(WHAT THE EXERCISE ASKS)
Only the lines from the start of the data through the line containing "rad = math.radians" should be written out, exactly as they are, with both ends included and the pictures left out.

(RECORDED DATA)
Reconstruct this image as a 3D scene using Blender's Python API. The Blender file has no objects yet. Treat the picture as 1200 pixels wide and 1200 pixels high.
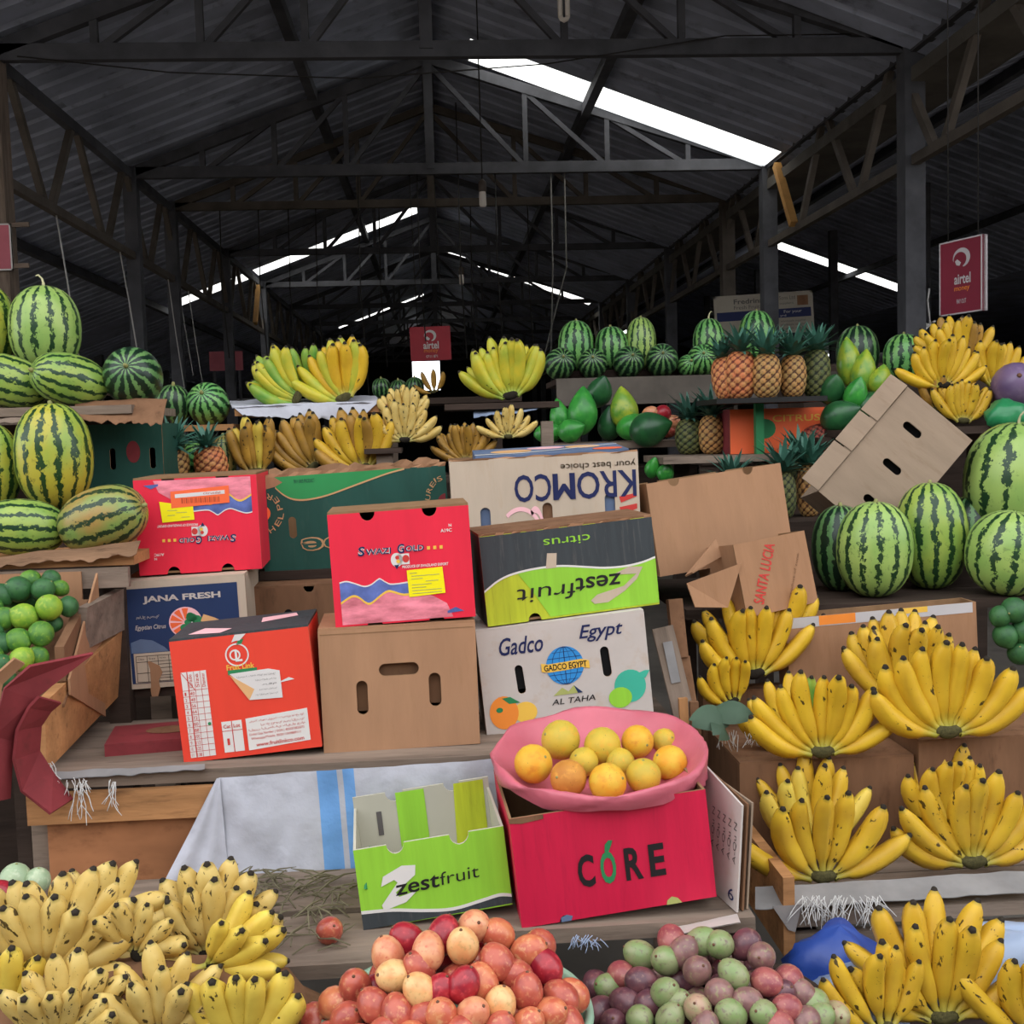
import bpy, bmesh, math, random
from mathutils import Vector, Matrix, Quaternion, noise
from mathutils.geometry import tessellate_polygon

S = bpy.context.scene
C = S.collection
rad = math.radians

# ------------------------------------------------------------------ camera
CAM = Vector((0.0, 0.0, 1.55))
FPX = 1300.0                      # focal length in pixels of the 1200 px frame
YAW, PITCH, ROLL = rad(3.61), rad(4.09), rad(1.7)
_f = Vector((math.sin(YAW) * math.cos(PITCH), math.cos(YAW) * math.cos(PITCH), -math.sin(PITCH)))
_r0 = Vector((math.cos(YAW), -math.sin(YAW), 0))
_u0 = _r0.cross(_f)
_r = _r0 * math.cos(ROLL) - _u0 * math.sin(ROLL)
_u = _u0 * math.cos(ROLL) + _r0 * math.sin(ROLL)
cd = bpy.data.cameras.new('camera')
cd.sensor_width = 36; cd.lens = 36 * FPX / 1200; cd.clip_start = 0.05; cd.clip_end = 300
cam = bpy.data.objects.new('camera', cd); C.objects.link(cam)
cam.matrix_world = Matrix(((_r.x, _u.x, -_f.x, CAM.x), (_r.y, _u.y, -_f.y, CAM.y), (_r.z, _u.z, -_f.z, CAM.z), (0, 0, 0, 1)))
S.camera = cam

def ray(px, py):
    return (_f + _r * ((px - 600) / FPX) + _u * ((600 - py) / FPX)).normalized()
def at(px, py, Y):
    d = ray(px, py); return CAM + d * (Y / d.y)
def on_z(px, py, z):
    d = ray(px, py); return CAM + d * ((z - CAM.z) / d.z)
def m(px, Y):                     # pixels -> metres at distance Y
    return px * Y / FPX

# ------------------------------------------------------------------ light
W = bpy.data.worlds.new('sky'); S.world = W; W.use_nodes = True
bg = W.node_tree.nodes['Background']
bg.inputs[0].default_value = (0.93, 0.96, 1.0, 1); bg.inputs[1].default_value = 1.9
sun = bpy.data.lights.new('sun', 'SUN'); sun.energy = 4.0; sun.angle = rad(0.6); sun.color = (1, 0.93, 0.82)
so = bpy.data.objects.new('sun', sun); C.objects.link(so)
so.rotation_euler = Vector((0.02, -0.68, -0.733)).to_track_quat('-Z', 'Y').to_euler()
S.view_settings.view_transform = 'Standard'; S.view_settings.look = 'None'
S.view_settings.gamma = 1.0; S.view_settings.use_curve_mapping = False
S.view_settings.exposure = 0.5
S.cycles.max_bounces = 7; S.cycles.diffuse_bounces = 3; S.cycles.use_denoising = True
S.cycles.sample_clamp_indirect = 6

# ------------------------------------------------------------------ helpers: materials
def lin(h):
    if not isinstance(h, str): return tuple(h)[:3]
    h = h.lstrip('#'); o = []
    for i in (0, 2, 4):
        c = int(h[i:i + 2], 16) / 255
        o.append(c / 12.92 if c <= 0.04045 else ((c + 0.055) / 1.055) ** 2.4)
    return tuple(o)
def c4(h, k=1.0): return tuple(min(1, x * k) for x in lin(h)) + (1,)

class NT:
    def __init__(s, name):
        s.m = bpy.data.materials.new(name); s.m.use_nodes = True
        s.t = s.m.node_tree; s.b = s.t.nodes['Principled BSDF']
    def n(s, typ, ins=None, **pr):
        nd = s.t.nodes.new('ShaderNode' + typ)
        for k, v in pr.items(): setattr(nd, k, v)
        for k, v in (ins or {}).items():
            if isinstance(v, bpy.types.NodeSocket): s.t.links.new(v, nd.inputs[k])
            else: nd.inputs[k].default_value = v
        return nd
    def math(s, op, a, b=0.0, c=None):
        d = {0: a, 1: b}
        if c is not None: d[2] = c
        return s.n('Math', d, operation=op).outputs[0]
    def mix(s, f, a, b, blend='MIX'):
        nd = s.n('Mix', data_type='RGBA', blend_type=blend)
        for k, v in ((0, f), (6, a), (7, b)):
            if isinstance(v, bpy.types.NodeSocket): s.t.links.new(v, nd.inputs[k])
            else: nd.inputs[k].default_value = v
        return nd.outputs[2]
    def rng(s, v, a, b, c=0.0, d=1.0):
        return s.n('MapRange', {0: v, 1: a, 2: b, 3: c, 4: d}, clamp=True).outputs[0]
    def coords(s, scale=(1, 1, 1), shift=True):
        tc = s.n('TexCoord').outputs['Object']
        v = s.n('VectorMath', {0: tc, 1: scale}, operation='MULTIPLY').outputs[0]
        if shift:
            r = s.n('ObjectInfo').outputs['Random']
            k = s.math('MULTIPLY', r, 37.0)
            cc = s.n('CombineXYZ', {0: k, 1: k, 2: k}).outputs[0]
            v = s.n('VectorMath', {0: v, 1: cc}, operation='ADD').outputs[0]
        return v
    def noise(s, v, scale, detail=2.0, rough=0.5):
        return s.n('TexNoise', {'Vector': v, 'Scale': scale, 'Detail': detail, 'Roughness': rough}).outputs['Fac']
    def bump(s, h, dist=0.002, strength=0.6):
        o = s.n('Bump', {'Height': h, 'Distance': dist, 'Strength': strength}).outputs[0]
        s.t.links.new(o, s.b.inputs['Normal'])
    def out(s, col, rough=0.6, spec=0.35):
        if isinstance(col, bpy.types.NodeSocket): s.t.links.new(col, s.b.inputs['Base Color'])
        else: s.b.inputs['Base Color'].default_value = col
        if isinstance(rough, bpy.types.NodeSocket): s.t.links.new(rough, s.b.inputs['Roughness'])
        else: s.b.inputs['Roughness'].default_value = rough
        s.b.inputs['Specular IOR Level'].default_value = spec
        return s.m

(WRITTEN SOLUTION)
Reconstruct this image as a 3D scene using Blender's Python API. The Blender file has no objects yet. Treat the picture as 1200 pixels wide and 1200 pixels high.
import bpy, bmesh, math, random
from mathutils import Vector, Matrix, Quaternion, noise
from mathutils.geometry import tessellate_polygon

S = bpy.context.scene
C = S.collection
rad = math.radians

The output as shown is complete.